Lipitones at Wellfleet Harbor Actors Theatre.

Lipitones at Wellfleet Harbor Actors Theatre.

As an even closer example, I’ve heard from a friend involved with the production that the upcoming Huntington show The Colored Museum has a great deal of musical performances integrated into the story. This apparently was a surprise challenge for the cast, because apparently no one had expected music to be such a large part of the play (though perhaps it’s not a shock, as the highly vocally talented Billy Porter is directing the show). This invites questions about the casting of a play with music, and the terminology surrounding such a production.
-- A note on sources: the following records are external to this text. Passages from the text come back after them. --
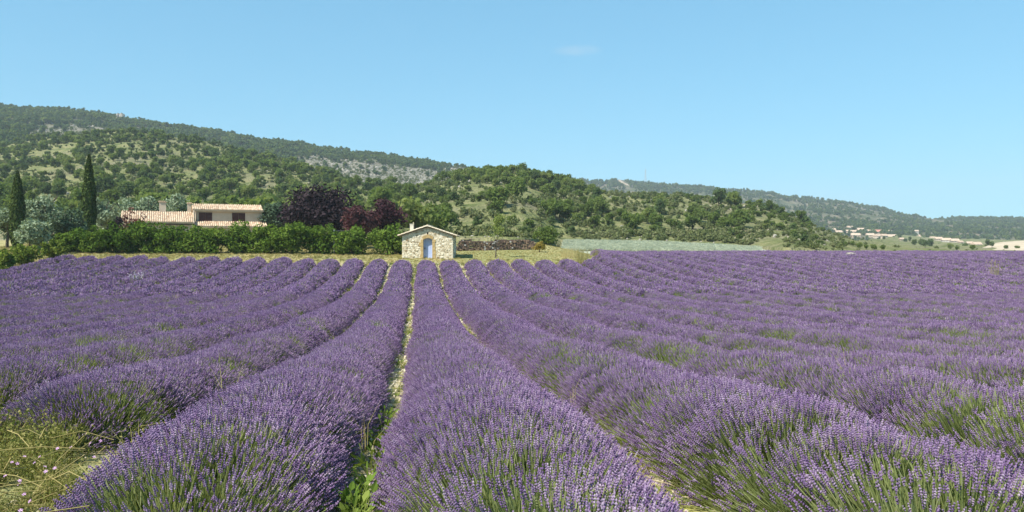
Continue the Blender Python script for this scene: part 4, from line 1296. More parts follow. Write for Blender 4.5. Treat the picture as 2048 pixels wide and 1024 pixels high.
def young_tree():
    p = at(991, 515, 79.0); z = float(HG(p.x, p.y))
    rng = np.random.default_rng(401)
    root = thing('young_tree', 'thin young tree with a sparse light green crown in front of the log pile', 'tree', (p.x, p.y, z))
    mb = MB()
    mb.tube([(0, 0, -0.2), (0.06, 0, 1.0), (0.16, 0.0, 2.0), (0.30, 0.05, 3.0), (0.42, 0.05, 4.3)], [0.07, 0.055, 0.042, 0.026, 0.008])
    tips = []
    for k in range(16):
        f = rng.uniform(0.28, 0.95); z0 = f * 4.1
        x0 = 0.42 * (z0 / 4.3) ** 1.3
        a = rng.uniform(0, 6.28); L = rng.uniform(0.5, 1.15) * (1.15 - 0.6 * f)
        e = Vector((x0 + math.cos(a) * L * 0.75, math.sin(a) * L * 0.75, z0 + L * 0.9))
        m_ = Vector((x0 + math.cos(a) * L * 0.3, math.sin(a) * L * 0.3, z0 + L * 0.35))
        mb.tube([(x0, 0, z0), m_, e], [0.02, 0.013, 0.005], 4)
        tips += [m_, e, (m_ + e) / 2]
    link('trunk', mb.mesh('young_trunk', [M['bark']]), root)
    n = 1100
    c = np.array([tuple(tips[i]) for i in rng.integers(0, len(tips), n)]) + rng.normal(size=(n, 3)) * 0.17
    hi = c[:, 2] > 1.7 + 0.8 * rng.random(n)
    c = c[hi]
    P, Q = rhombs(c, unit(rng.normal(size=(len(c), 3))), 0.055 + 0.035 * rng.random(len(c)), 0.6, 0.1, rng)
    link('crown', mesh_np('young_crown', P, Q, None, [M['young']], tint=np.repeat(rng.random(len(c)), 4)), root)


young_tree()
bush('yellow_bush', 'small golden yellow broom bush at the right end of the log pile', 'bush', 1079, 500, 89, 1.7, 1.15, M['yellowbush'], 411, 1300, 0.08, None, 10)
bush('green_bush', 'dense green bush behind the right part of the log pile', 'bush', 1092, 500, 103, 3.4, 2.3, M['oak'], 412, 1800, 0.15, None, 14)

# steel post in the hedge gap
p = at(668, 500, 82.0); z = float(HG(p.x, p.y))
rt = thing('fence_post', 'thin grey metal post sticking up in the hedge gap', 'post', (p.x, p.y, z))
mb = MB(); mb.tube([(0, 0, -0.2), (0, 0, 2.55)], 0.03, 6); mb.box((0, 0, 2.56), (0.08, 0.08, 0.03)); link('shaft', mb.mesh('post', [solid_mat('galvanised_steel', [(0.3, (0.35, 0.36, 0.37)), (0.7, (0.5, 0.5, 0.5))], 6, 0.5)]), rt)
mb = MB()
for h_ in (2.45, 2.1): mb.tube([(0, 0, h_), (1.2, 0.05, h_ - 0.02), (2.6, 0.1, h_)], 0.008, 4)
link('wire', mb.mesh('wire', [bpy.data.materials['galvanised_steel']]), rt)


# dry grass clumps standing out of the field
def tall_grass(px, d, h, n, lab, seed, mat='grass', w=0.5):
    p = at(px, 500, d); z = float(HG(p.x, p.y)); rng = random.Random(seed)
    rt = thing('dry_grass_clump', lab, 'grass clump', (p.x, p.y, z))
    mb = MB()
    for k in range(n):
        a = rng.uniform(0, 6.28); q = w * math.sqrt(rng.random()); b = Vector((q * math.cos(a), q * math.sin(a), 0))
        L = h * rng.uniform(0.55, 1.05); tip = b + Vector((rng.gauss(0, 0.14) * L, rng.gauss(0, 0.14) * L, L))
        s = Vector((0.012, 0, 0)); m_ = (b + tip) / 2
        mb.add([b - s, b + s, tip + s * 0.4, tip - s * 0.4], [(0, 1, 2, 3)], 0, 0.5 + 0.5 * rng.random())
        hd = 0.16 * L
        mb.add([tip - s, tip + Vector((0, 0, hd * 0.4)) + s * 1.6, tip + Vector((0, 0, hd)), tip + Vector((0, 0, hd * 0.4)) - s * 1.6], [(0, 1, 2, 3)], 0, 0.8 + 0.2 * rng.random())
    link('stalks', mb.mesh('dry_stalks', [M[mat]]), rt)


tall_grass(1163, 74, 1.25, 120, 'tall pale dry grass at the corner where the meadow meets the lavender', 421, w=0.6)
tall_grass(1192, 78, 1.0, 50, 'small tuft of dry grass just right of the tall pale clump', 422, w=0.25)
tall_grass(1140, 80, 0.8, 120, 'straw coloured grass left of the tall pale clump', 423, w=0.9)
tall_grass(1990, 62, 1.55, 34, 'lone beige dry plant standing above the far right lavender', 424, w=0.4)

# white stone and white flower stalks in the field
p = at(1702, 506, 88); z = float(HG(p.x, p.y))
o = link('white_stone', stone_mesh('white_stone', 77, M['rock']), None, None, 'whitish stone showing above the far right lavender', 'stone', None, (p.x, p.y, z + 0.62)); o.scale = (0.55, 0.4, 0.26)
p = at(275, 545, 55); z = float(HG(p.x, p.y))
rt = thing('white_wildflower', 'white flowering stems poking out of the lavender on the left', 'wildflower', (p.x, p.y, z))
mb = MB(); mf = MB(); rr = random.Random(2)
for k in range(9):
    b = Vector((rr.uniform(-0.35, 0.35), rr.uniform(-0.3, 0.3), 0)); t_ = b + Vector((rr.uniform(-.15, .15), 0, rr.uniform(0.85, 1.15)))
    mb.tube([b, t_], 0.008, 4)
    for q in range(5):
        c = t_ + Vector((rr.gauss(0, 0.04), rr.gauss(0, 0.04), -q * 0.05)); mf.box(c, (0.035, 0.03, 0.035), rr.random() * 3)
link('stems', mb.mesh('stems', [M['lav_stem']]), rt); link('blossoms', mf.mesh('blossoms', [M['paint_white']]), rt)


# ------------------------------------------------------------------ foreground weeds
def herb_src(name, seed, n, h, leaf, mat):
    r = np.random.default_rng(seed); mb = MB()
    C = []; T = []
    for k in range(n):
        a = r.uniform(0, 6.28); q = 0.10 * math.sqrt(r.random())
        b = Vector((q * math.cos(a), q * math.sin(a), 0)); d = Vector((r.normal() * 0.38, r.normal() * 0.38, 1)).normalized(); L = h * r.uniform(0.5, 1.1)
        e = b + d * L + Vector((0, 0, -0.1 * L))
        m_ = b + d * L * 0.5
        s = d.orthogonal().normalized() * 0.003
        mb.add([b - s, b + s, m_ + s, m_ - s, e], [(0, 1, 2, 3), (3, 2, 4)], 0, 0.6 + 0.4 * r.random())
        for j in range(9):
            f = r.uniform(0.15, 1.0); c = b.lerp(e, f) + Vector((r.normal() * 0.02, r.normal() * 0.02, r.normal() * 0.01))
            u = Vector((r.normal(), r.normal(), r.normal() * 0.5 + 0.2)).normalized(); v = u.cross(Vector((r.normal(), r.normal(), 1))).normalized()
            l_ = leaf * r.uniform(0.6, 1.3)
            mb.add([c, c + u * l_ * 0.5 + v * l_ * 0.28, c + u * l_, c + u * l_ * 0.5 - v * l_ * 0.28], [(0, 1, 2, 3)], 0, r.random())
    return source(name, mb.mesh(name, [mat]))


HERB = [herb_src('herb_clump', 201 + k, 14, 0.36, 0.026, M['herb']) for k in range(3)]
n = 1500
x = RNG.uniform(-5.6, -1.9, n); y = RNG.uniform(3.6, 8.6, n)
lim = -1.95 - 0.40 * sstep(4.8, 6.6, y) - 0.25 * RNG.random(n) + np.where(y < 4.6, 0.35, 0)
keep = (x < lim) & ~((x > -4.9) & (y > 8.25))
keep &= fbm(x * 1.7, y * 1.7, 19, 2) > 0.30 + 0.06 * RNG.random(len(x))
x, y = x[keep], y[keep]
spread('wild_herbs', np.stack([x, y, HG(x, y)], -1), np.stack([RNG.normal(size=len(x)) * 0.15, RNG.normal(size=len(x)) * 0.15, RNG.uniform(0, 6.28, len(x))], -1), 0.60 + 1.6 * np.clip(fbm(x * 1.7, y * 1.7, 19, 2) - 0.38, 0, 1) + 0.30 * RNG.random(len(x)) + 0.45 * sstep(6.6, 8.2, y), RNG.integers(0, 3, len(x)), HERB, label='tangle of small leaved green weeds in the lower left corner')
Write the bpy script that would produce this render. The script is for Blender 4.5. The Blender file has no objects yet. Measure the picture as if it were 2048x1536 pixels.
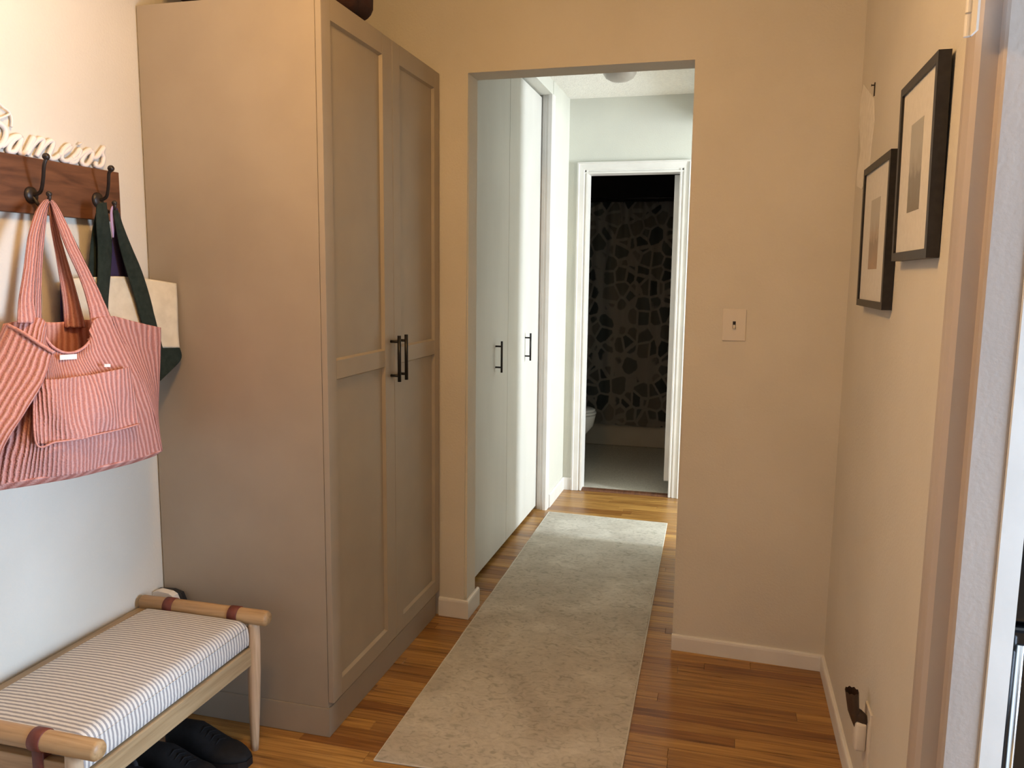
import bpy, bmesh, math, random
from mathutils import Matrix, Vector
random.seed(7)
SC = bpy.context.scene
COL = SC.collection

# ---------------------------------------------------------------- camera
RC = ((0.966235614, -0.253666222, -0.045190545),
      (0.257411408, 0.958044457, 0.126056276),
      (0.011318332, -0.133432625, 0.990993254))      # columns: right, forward, up
FPX = 1605.69
EYE = Vector((0, 0, 1.52))
cam = bpy.data.objects.new('camera', bpy.data.cameras.new('camera'))
COL.objects.link(cam)
cam.matrix_world = Matrix(((RC[0][0], RC[0][2], -RC[0][1], EYE.x),
                           (RC[1][0], RC[1][2], -RC[1][1], EYE.y),
                           (RC[2][0], RC[2][2], -RC[2][1], EYE.z),
                           (0, 0, 0, 1)))
cam.data.sensor_width = 36
cam.data.lens = FPX / 2048 * 36
cam.data.clip_start = 0.02
SC.camera = cam

# ---------------------------------------------------------------- light, exposure
SC.view_settings.view_transform = 'Standard'
SC.view_settings.look = 'None'
SC.view_settings.gamma = 1
SC.view_settings.use_curve_mapping = False
SC.view_settings.exposure = 0.0
w = bpy.data.worlds.new('world'); SC.world = w; w.use_nodes = True
w.node_tree.nodes['Background'].inputs[0].default_value = (0.75, 0.8, 0.9, 1)
w.node_tree.nodes['Background'].inputs[1].default_value = 0.07

def area(name, loc, direction, sx, sy, power, color):
    l = bpy.data.lights.new(name, 'AREA'); l.shape = 'RECTANGLE'
    l.size = sx; l.size_y = sy; l.energy = power; l.color = color
    o = bpy.data.objects.new(name, l); COL.objects.link(o)
    o.location = loc; o.rotation_euler = Vector(direction).to_track_quat('-Z', 'Y').to_euler()
    return o
LAMP_POS = (-0.80, 1.32, 2.52)
lp = bpy.data.lights.new('ceiling_lamp_light', 'POINT'); lp.energy = 43; lp.color = (1.0, 0.56, 0.19); lp.shadow_soft_size = 0.10
lo = bpy.data.objects.new('ceiling_lamp_light', lp); COL.objects.link(lo); lo.location = LAMP_POS
# daylight: window of the kitchen on the right, window of the bedroom off the hall; added fill from behind
area('kitchen_window_light', (2.7, 1.28, 1.10), (-1, 0.0, -0.08), 0.8, 1.5, 200, (0.60, 0.78, 1.0))
area('bedroom_window_light', (2.85, 4.28, 1.45), (-1, 0.15, -0.0), 0.34, 1.8, 180, (0.90, 0.965, 1.0))
area('rear_fill_light', (-0.6, -2.2, 1.4), (0, 1, -0.05), 1.6, 1.3, 4, (0.85, 0.9, 1.0))  # weak blue fill added behind the camera, not a known window

# ---------------------------------------------------------------- helpers
def P(px, py, x):
    """point on the vertical plane X = x seen through picture position (px, py)"""
    a, b = (px - 1024) / FPX, -(py - 768) / FPX
    r = Vector([RC[i][0] * a + RC[i][1] + RC[i][2] * b for i in range(3)])
    return EYE + r * (x / r.x)

def obj(name, me, mat=None, parent=None):
    if isinstance(me, bmesh.types.BMesh):
        bm = me; me = bpy.data.meshes.new(name); bm.to_mesh(me); bm.free()
    o = bpy.data.objects.new(name, me); COL.objects.link(o)
    if mat and not me.materials: me.materials.append(mat)
    if parent: o.parent = parent
    return o

def tag(o, label=None, cat=None, group=None, kind=None):
    if label: o['label'] = label
    if cat: o['category'] = cat
    if group: o['group'] = group
    if kind: o['kind'] = kind
    return o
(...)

Must a director know, and clearly articulate, before casting a play and beginning rehearsals exactly how much music s/he is planning to incorporate into the show? Surely information regarding the importance of music to the play should be shared with the actors auditioning and with their agents (and to do so would obviously be to the director’s advantage), but should it be required?

Interestingly, there are no stipulations in the Equity handbook / rule book about what makes a production a musical, or any other associated regulations apart from pay, dance captains, the distribution of musical material, and stage management numbers. There is no rule against asking an actor to perform a song or dance in a production not “billed” as a musical. In fact, there is no rule requiring producers and directors to officially “bill” a show as a musical – though perhaps in many cases that official status comes up in individual contract negotiations, such as an actor’s contractual pay for the show?

Because the next piece of the puzzle is pay. Under an Equity contract, actors and stage managers are paid more for a musical. This is due to the implication that a musical is more work, both for the performers and the design and production team. Even if the show is not highly technically or physically challenging, the fact that actors and stage managers must learn and schedule music and dance in addition to lines and staging means that everyone is doing more than they would on a straight play production. However, what happens if actors are contracted under a straight play salary, but the presence of musical performance in the piece evolves, and grows over time? What if significant rehearsal time begins to be devoted towards music direction and choreography (even if these roles are filled by the stage director)? The actors and stage managers are still doing more work. They may even argue that they are doing as much work (or even more?) as they would on a production specified as a musical. But, without the benefits of increased contractual pay.

Once the musical, in which the cast played all their own instruments in addition to singing and acting straight scenes.

Once the musical, in which the cast played all their own instruments in addition to singing and acting straight scenes.

Is it worth investigating a standardization of the definitions of musical theatre? Perhaps this would help with contract negotiation, but when it comes down to it, theatre will always suffer from a rigid enforcement of definitions of its expression. It is a form that is meant to be fluid and flexible, and it thrives on experimentation. Just imagine being in a rehearsal room trying to solve a transition or other important moment in a piece, the director having the clear impulse that the moment needs song, and having a voice in the room stifle that impulse because “we’re not doing a musical.” And given that musicals are contractually more expensive, think of the kinds of plays (Lipitones, for example), that theatre companies may refuse to program because of the factor of increased cost.

Perhaps this is why the theatre has avoided making these distinctions up to this point. Not only will the process be hairy and beg exception, but the result could have very negative consequences as well. I think perhaps it’s best that we continue to live with the grey areas between forms, and address complications that arise on a case-by-case basis.

In the mean time, I am really looking forward to seeing how the musical elements play out in The Colored Museum!